Wer damals bei Ebay handelte, musste darauf vertrauen, dass der Verkäufer die ersteigerte Ware schickt und der Käufer zahlt. Dieses Vertrauen haben viele Chinesen nicht, zu oft wurden sie enttäuscht. Bei Alipay wird das Geld erst dann weitergereicht, wenn die Ware tatsächlich beim Kunden angekommen ist. Inzwischen hat sich Ebay angepasst - der chinesische Markt ist dennoch futsch.

Oder Google: 2005 entschied sich der Suchmaschinenkonzern, den chinesischen Markt aufzurollen. Wer bei Google.cn nach dem Platz des Himmlischen Friedens suchte, bekam Fotos der Verbotenen Stadt oder die Öffnungszeiten des Mao-Mausoleums angezeigt. Keine Spur von den Panzern, die am 4. Juni 1989 den Studentenprotest niederwalzten.

Die Selbstzensur währte fünf Jahre, 2010 zog sich Google zurück. Die Begründung: Ein Konzern, dessen Firmenmotto "Don't be evil", heißt, könne sich nicht verbiegen. Das war allerdings nur die halbe Wahrheit. Trotz größter Marketing-Anstrengungen googelte einfach kaum jemand in China.
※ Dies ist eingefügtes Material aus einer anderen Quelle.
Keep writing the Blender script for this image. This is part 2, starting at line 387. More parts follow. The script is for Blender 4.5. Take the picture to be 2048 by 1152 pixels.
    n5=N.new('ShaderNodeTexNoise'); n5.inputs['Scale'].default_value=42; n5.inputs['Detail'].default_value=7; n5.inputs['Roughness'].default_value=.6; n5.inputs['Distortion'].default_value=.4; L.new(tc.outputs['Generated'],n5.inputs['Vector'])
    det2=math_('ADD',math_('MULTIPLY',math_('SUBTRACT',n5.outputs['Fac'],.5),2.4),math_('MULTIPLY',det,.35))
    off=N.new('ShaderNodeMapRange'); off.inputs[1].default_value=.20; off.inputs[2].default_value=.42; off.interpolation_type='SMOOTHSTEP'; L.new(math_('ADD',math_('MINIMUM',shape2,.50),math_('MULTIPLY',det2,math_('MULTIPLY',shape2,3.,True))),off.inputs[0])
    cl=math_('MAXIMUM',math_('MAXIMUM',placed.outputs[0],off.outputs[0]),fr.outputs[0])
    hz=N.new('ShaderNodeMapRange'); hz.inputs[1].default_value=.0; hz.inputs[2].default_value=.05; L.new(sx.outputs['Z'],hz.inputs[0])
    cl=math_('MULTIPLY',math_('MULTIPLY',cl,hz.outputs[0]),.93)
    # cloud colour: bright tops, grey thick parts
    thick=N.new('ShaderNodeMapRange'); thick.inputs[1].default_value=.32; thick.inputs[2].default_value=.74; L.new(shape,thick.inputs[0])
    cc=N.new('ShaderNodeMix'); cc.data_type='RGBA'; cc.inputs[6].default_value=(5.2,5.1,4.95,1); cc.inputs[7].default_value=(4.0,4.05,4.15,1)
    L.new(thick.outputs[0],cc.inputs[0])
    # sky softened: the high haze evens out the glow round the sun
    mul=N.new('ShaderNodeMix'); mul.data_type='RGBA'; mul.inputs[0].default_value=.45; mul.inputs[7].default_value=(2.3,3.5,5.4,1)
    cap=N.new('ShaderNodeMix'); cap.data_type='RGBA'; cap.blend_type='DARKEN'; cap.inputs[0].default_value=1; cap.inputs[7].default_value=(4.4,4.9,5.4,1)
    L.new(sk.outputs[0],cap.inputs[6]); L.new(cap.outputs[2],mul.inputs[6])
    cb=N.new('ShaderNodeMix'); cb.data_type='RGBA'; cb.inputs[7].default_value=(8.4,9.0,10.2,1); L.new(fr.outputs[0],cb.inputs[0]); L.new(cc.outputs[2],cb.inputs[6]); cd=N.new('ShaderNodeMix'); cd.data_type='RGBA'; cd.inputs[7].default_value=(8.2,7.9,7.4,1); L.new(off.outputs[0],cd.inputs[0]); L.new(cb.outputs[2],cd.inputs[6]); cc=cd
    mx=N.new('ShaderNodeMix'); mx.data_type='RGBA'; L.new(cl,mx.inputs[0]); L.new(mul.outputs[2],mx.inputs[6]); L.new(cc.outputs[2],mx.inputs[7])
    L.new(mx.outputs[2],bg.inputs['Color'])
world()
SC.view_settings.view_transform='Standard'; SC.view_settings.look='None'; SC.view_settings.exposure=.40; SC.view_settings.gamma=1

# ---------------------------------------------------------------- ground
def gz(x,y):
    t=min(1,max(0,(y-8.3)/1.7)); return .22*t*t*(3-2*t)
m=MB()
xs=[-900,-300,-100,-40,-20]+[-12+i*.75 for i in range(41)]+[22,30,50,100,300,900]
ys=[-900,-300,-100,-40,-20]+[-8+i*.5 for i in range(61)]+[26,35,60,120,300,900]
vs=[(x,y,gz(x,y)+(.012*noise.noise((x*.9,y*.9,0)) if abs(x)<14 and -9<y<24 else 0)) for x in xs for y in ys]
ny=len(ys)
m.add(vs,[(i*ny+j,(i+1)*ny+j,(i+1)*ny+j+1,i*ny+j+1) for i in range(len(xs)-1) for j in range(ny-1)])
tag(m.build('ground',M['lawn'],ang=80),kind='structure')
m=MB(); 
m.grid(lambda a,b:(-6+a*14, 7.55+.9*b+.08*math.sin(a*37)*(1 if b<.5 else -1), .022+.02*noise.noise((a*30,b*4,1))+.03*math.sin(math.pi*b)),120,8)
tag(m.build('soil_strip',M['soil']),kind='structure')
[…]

Das Problem: Wer in den Eingabeschlitz etwas schreiben wollte, musste die lateinische Umschrift beherrschen. Doch vor allem ältere Chinesen haben das nicht gelernt. Viele chinesische Webseiten sehen deshalb noch immer aus wie Wimmelbilder - überall Links. Für viele ist das der einfachste Weg, im Netz zu navigieren. Erst der Boom der Smartphones, bei denen man Schriftzeichen mit dem Finger auf den Bildschirm malen kann, macht es älteren Nutzern überhaupt möglich, Suchmaschinen ohne Umstände zu nutzen.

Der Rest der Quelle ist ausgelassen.